Kıyamette alimlerinizle İlahi mahkemede hesaplaşacağımız çok şeyler vardır. Dünya geçicidir; kendinizi, İlahi mahkemede yankılanacak olan mazlumane feryatlarımıza cevap vermeye hazırlayın!
Hafız: Size, kıyamet günü şikayet edeceğiniz ne zülüm yapıldı ki?
Davetçi: Birçok zulümler yapıldı, hürmetler çiğnendi, bütün bunlardan vazgeçsek bile Hz. Fatıma’nın evlatlarından biri olan ben asla hakkımdan vazgeçmeyeceğim. İlahi adalet mahkemesi kurulunca birçok zulüm ve haksızlıkların hesabını soracağım. O mahkemenin varolduğuna ve adilce hükmedileceğine de kesin inanıyorum.
Hafız: Lütfen sinirleri tahrik etmeyin; elinizden alınan her hakkı ve size yapılan her haksızlık ve zulümleri beyan edin.
Davetçi: Bize yapılan zulümler bugüne ait değildir; bize yapılan zulümler Peygamber-i Ekrem (s.a.a)’in vefatından sonra başlamıştır. Peygamber (s.a.a)’in, çocuklarının rızkını temin etsin diye kendilerine bağışladığı tüm hakları gasp edildi. Hz. Fatıma’nın mazlumane feryadına kulak asılmadı, Hz. Fatıma (a.s) kalbi hüzün ve dertle dolu bir şekilde bu dünyadan göçtü.
Hafız: Siz çok kurnazsınız, heyecanlı sözlerle duygu sömürüsü yapıyorsunuz.

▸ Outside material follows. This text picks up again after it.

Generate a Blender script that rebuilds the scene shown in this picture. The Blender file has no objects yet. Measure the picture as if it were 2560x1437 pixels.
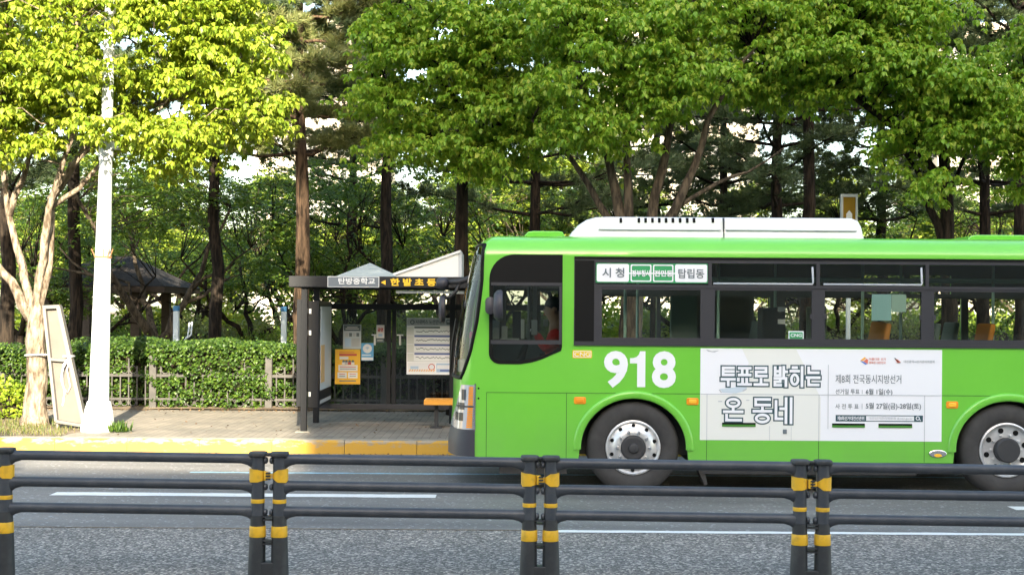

Hz. Fatıma’nın sabit olan hangi hakkı gasp edildi? Eğer siz kardeşlerin huzurunda iddianızı ispat edemezseniz, İlahi adalet mahkemesinde asla ispat edemezsiniz. Farz edin bugün İlahi adalet mahkemesi kurulmuş, buyurun hakkınızı ispat ediniz.
Davetçi: Orası adalet mahkemesi yeridir, bağnazlık ve taassup yeri değildir. Temiz ve lekesiz bakışlarla hükmedilmektedir. Eğer adalet üzere hükmedecek olursanız ve insaflıca dinlerseniz bizim hakkaniyetimizi tasdik edersiniz.